毎日1冊、こちょ!の書評ブログ

2013年8月から毎日、「そうだったのか」という思いを綴ってきました。

リーダーは誰にでもできる~『僕が「プロ経営者」になれた理由 変革のリーダーは「情熱×戦略」』樋口泰行氏

僕が「プロ経営者」になれた理由 変革のリーダーは「情熱×戦略」

 HPとコンパックの統合を実行し、危機のダイエーを活性化させ、マイクロソフト日本法人の変革をリードした。自分と組織の「殻の破りかた」(2016)

 

リーダーは誰でもできる

経営のプロや変革のリーダーというのは、特殊な存在ではない。本書を読んだ方が、「自分にもできるのではないか」と考え、一歩を踏み出すきっかけになってくれれば、著者としてこれほど嬉しいことはない。(228ページ)

誰もが実現できるリーダー論

日本もまた、この(環境変化のスピードが猛烈に早いという)マクロ状況のなかにあり、かつ(人口オーナス期という)転換期を迎えているなかで変革を担う新しいリーダーが1人でも多く育ってこなければ生き残ってはいけないだろう。・・・今求められているのは(突出した起業家のリーダー論ではなく)、マクロでもミクロでも構造的に起きている変化に対応するための基礎的なリテラシーとしてのリーダー論であり、誰もが共有して自身の資質として身につけなければならないリーダー論だからだ。・・・一連の経験から学んだのは、個々の従業員が変革のリーダーとしての自覚と資質を備えて環境の変化に向かい合わなければ、個人にも企業にも持続的な成長はもたらされないという確信だった。(54ページ)

経営リーダーの最終目標とは

(経営リーダーの最終目標は)「社員にめざすべき状態と、そのための具体的な仕事を用意し」「リーダーとしての素の姿を見せながら一緒に実現する」ことである。(110ページ)

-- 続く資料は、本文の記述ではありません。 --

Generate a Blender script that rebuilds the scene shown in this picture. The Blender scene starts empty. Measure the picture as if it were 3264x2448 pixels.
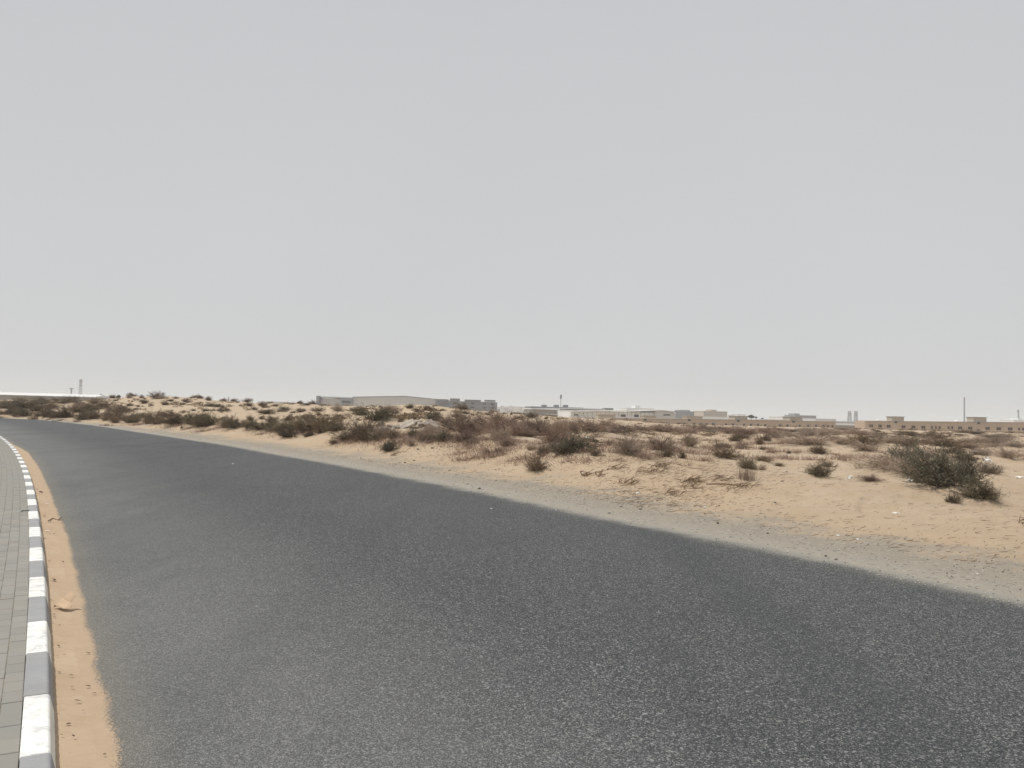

会社は、1人ひとりが能力を発揮して「1+1」を2にとどまらず3や4にして豊かな暮らしを実現しようとする組織だ。(63ページ)

誰もができるリーダー論

変革期のリーダーとして最も求められる資質が「多」、つまり多様性、ダイバーシティだ。(64ページ)

なににフォーカスを当て、優先順位をいかにつけるかもリーダーの重要な資質になる。(76ページ)

人を動かすのは戦略や論理ではない。当たり前だが、一緒に歩んでくれると実感できるリーダーの心こそ人を動かすのだ。(116ページ)

自分自身で、TODOリストをつくり、そこに書き記された仕事(項目)を部下に託した場合、託したらすぐにリストから消せるようなマネジメント力を身につけてほしいのである。(77ページ)

 

僕が「プロ経営者」になれた理由

本書は普通のサラリーマンだった著者が、普通ではない経験を通じて得た経験による、普通の人に向けた“元“普通の人によるリーダー論、である。著者はリーダーの最終目標は「夢を与え、実績を創り出すこと」、と言う。そしてその最終目標は「情熱×戦略」を意識することで、誰でも達成できることになる。

創業オーナーは一から組織を作る。プロ経営者は出来上がった組織を運営する。だからこそ本書のリーダー論は極めて普遍的であり抽象化されている。